INFORMATION PROVIDED:
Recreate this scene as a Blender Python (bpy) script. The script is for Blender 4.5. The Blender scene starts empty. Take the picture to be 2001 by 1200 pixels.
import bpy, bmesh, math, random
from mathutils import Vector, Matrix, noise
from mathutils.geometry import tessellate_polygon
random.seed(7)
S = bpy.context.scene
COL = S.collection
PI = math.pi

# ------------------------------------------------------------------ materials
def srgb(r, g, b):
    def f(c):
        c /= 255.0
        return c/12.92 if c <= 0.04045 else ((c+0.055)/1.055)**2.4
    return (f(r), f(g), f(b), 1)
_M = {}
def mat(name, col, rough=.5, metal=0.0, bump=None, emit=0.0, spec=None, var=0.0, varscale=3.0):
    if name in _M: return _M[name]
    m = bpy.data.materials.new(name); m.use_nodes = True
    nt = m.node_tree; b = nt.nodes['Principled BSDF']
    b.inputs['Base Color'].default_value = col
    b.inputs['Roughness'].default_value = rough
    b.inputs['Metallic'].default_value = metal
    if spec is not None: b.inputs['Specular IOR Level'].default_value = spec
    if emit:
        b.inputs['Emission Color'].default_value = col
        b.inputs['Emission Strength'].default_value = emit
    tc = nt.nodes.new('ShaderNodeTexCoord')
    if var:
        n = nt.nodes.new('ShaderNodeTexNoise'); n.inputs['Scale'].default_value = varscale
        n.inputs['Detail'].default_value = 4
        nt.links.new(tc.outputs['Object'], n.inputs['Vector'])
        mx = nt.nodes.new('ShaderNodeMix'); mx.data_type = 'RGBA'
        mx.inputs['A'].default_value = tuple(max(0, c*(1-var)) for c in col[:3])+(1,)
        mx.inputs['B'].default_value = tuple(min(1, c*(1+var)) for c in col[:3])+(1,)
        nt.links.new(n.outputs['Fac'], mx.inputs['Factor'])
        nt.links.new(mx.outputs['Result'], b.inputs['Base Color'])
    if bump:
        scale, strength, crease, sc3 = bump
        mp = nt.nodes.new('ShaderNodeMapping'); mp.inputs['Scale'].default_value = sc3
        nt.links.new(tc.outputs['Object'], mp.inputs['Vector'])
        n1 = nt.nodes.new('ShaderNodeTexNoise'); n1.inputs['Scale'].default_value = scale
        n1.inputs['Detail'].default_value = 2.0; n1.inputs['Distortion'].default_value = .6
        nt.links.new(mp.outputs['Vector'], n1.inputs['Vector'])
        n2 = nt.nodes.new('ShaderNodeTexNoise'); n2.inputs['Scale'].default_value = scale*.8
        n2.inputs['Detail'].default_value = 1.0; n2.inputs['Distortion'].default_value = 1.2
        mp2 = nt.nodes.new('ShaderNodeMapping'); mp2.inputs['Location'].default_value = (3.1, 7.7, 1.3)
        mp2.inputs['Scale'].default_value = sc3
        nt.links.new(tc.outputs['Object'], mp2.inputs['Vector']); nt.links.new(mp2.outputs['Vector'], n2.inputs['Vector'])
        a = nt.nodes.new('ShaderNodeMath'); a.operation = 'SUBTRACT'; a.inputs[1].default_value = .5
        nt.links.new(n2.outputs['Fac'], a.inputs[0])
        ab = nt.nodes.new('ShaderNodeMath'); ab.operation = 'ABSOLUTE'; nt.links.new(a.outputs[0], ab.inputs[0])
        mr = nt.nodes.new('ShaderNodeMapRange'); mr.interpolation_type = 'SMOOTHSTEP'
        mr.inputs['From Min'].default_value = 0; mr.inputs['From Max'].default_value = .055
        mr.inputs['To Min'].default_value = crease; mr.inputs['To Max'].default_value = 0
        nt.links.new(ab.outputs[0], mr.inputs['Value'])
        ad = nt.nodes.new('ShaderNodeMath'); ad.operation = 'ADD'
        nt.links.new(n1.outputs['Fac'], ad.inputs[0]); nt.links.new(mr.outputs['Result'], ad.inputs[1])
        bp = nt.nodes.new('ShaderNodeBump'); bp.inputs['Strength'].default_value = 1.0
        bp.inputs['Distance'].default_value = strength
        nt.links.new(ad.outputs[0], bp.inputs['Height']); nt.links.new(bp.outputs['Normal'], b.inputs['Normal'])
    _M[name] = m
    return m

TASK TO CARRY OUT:
Your task is to reproduce the whole listing exactly.

ANSWER BELOW:
Recreate this scene as a Blender Python (bpy) script. The script is for Blender 4.5. The Blender scene starts empty. Take the picture to be 2001 by 1200 pixels.
import bpy, bmesh, math, random
from mathutils import Vector, Matrix, noise
from mathutils.geometry import tessellate_polygon
random.seed(7)
S = bpy.context.scene
COL = S.collection
PI = math.pi

# ------------------------------------------------------------------ materials
def srgb(r, g, b):
    def f(c):
        c /= 255.0
        return c/12.92 if c <= 0.04045 else ((c+0.055)/1.055)**2.4
    return (f(r), f(g), f(b), 1)
_M = {}
def mat(name, col, rough=.5, metal=0.0, bump=None, emit=0.0, spec=None, var=0.0, varscale=3.0):
    if name in _M: return _M[name]
    m = bpy.data.materials.new(name); m.use_nodes = True
    nt = m.node_tree; b = nt.nodes['Principled BSDF']
    b.inputs['Base Color'].default_value = col
    b.inputs['Roughness'].default_value = rough
    b.inputs['Metallic'].default_value = metal
    if spec is not None: b.inputs['Specular IOR Level'].default_value = spec
    if emit:
        b.inputs['Emission Color'].default_value = col
        b.inputs['Emission Strength'].default_value = emit
    tc = nt.nodes.new('ShaderNodeTexCoord')
    if var:
        n = nt.nodes.new('ShaderNodeTexNoise'); n.inputs['Scale'].default_value = varscale
        n.inputs['Detail'].default_value = 4
        nt.links.new(tc.outputs['Object'], n.inputs['Vector'])
        mx = nt.nodes.new('ShaderNodeMix'); mx.data_type = 'RGBA'
        mx.inputs['A'].default_value = tuple(max(0, c*(1-var)) for c in col[:3])+(1,)
        mx.inputs['B'].default_value = tuple(min(1, c*(1+var)) for c in col[:3])+(1,)
        nt.links.new(n.outputs['Fac'], mx.inputs['Factor'])
        nt.links.new(mx.outputs['Result'], b.inputs['Base Color'])
    if bump:
        scale, strength, crease, sc3 = bump
        mp = nt.nodes.new('ShaderNodeMapping'); mp.inputs['Scale'].default_value = sc3
        nt.links.new(tc.outputs['Object'], mp.inputs['Vector'])
        n1 = nt.nodes.new('ShaderNodeTexNoise'); n1.inputs['Scale'].default_value = scale
        n1.inputs['Detail'].default_value = 2.0; n1.inputs['Distortion'].default_value = .6
        nt.links.new(mp.outputs['Vector'], n1.inputs['Vector'])
        n2 = nt.nodes.new('ShaderNodeTexNoise'); n2.inputs['Scale'].default_value = scale*.8
        n2.inputs['Detail'].default_value = 1.0; n2.inputs['Distortion'].default_value = 1.2
        mp2 = nt.nodes.new('ShaderNodeMapping'); mp2.inputs['Location'].default_value = (3.1, 7.7, 1.3)
        mp2.inputs['Scale'].default_value = sc3
        nt.links.new(tc.outputs['Object'], mp2.inputs['Vector']); nt.links.new(mp2.outputs['Vector'], n2.inputs['Vector'])
        a = nt.nodes.new('ShaderNodeMath'); a.operation = 'SUBTRACT'; a.inputs[1].default_value = .5
        nt.links.new(n2.outputs['Fac'], a.inputs[0])
        ab = nt.nodes.new('ShaderNodeMath'); ab.operation = 'ABSOLUTE'; nt.links.new(a.outputs[0], ab.inputs[0])
        mr = nt.nodes.new('ShaderNodeMapRange'); mr.interpolation_type = 'SMOOTHSTEP'
        mr.inputs['From Min'].default_value = 0; mr.inputs['From Max'].default_value = .055
        mr.inputs['To Min'].default_value = crease; mr.inputs['To Max'].default_value = 0
        nt.links.new(ab.outputs[0], mr.inputs['Value'])
        ad = nt.nodes.new('ShaderNodeMath'); ad.operation = 'ADD'
        nt.links.new(n1.outputs['Fac'], ad.inputs[0]); nt.links.new(mr.outputs['Result'], ad.inputs[1])
        bp = nt.nodes.new('ShaderNodeBump'); bp.inputs['Strength'].default_value = 1.0
        bp.inputs['Distance'].default_value = strength
        nt.links.new(ad.outputs[0], bp.inputs['Height']); nt.links.new(bp.outputs['Normal'], b.inputs['Normal'])
    _M[name] = m
    return m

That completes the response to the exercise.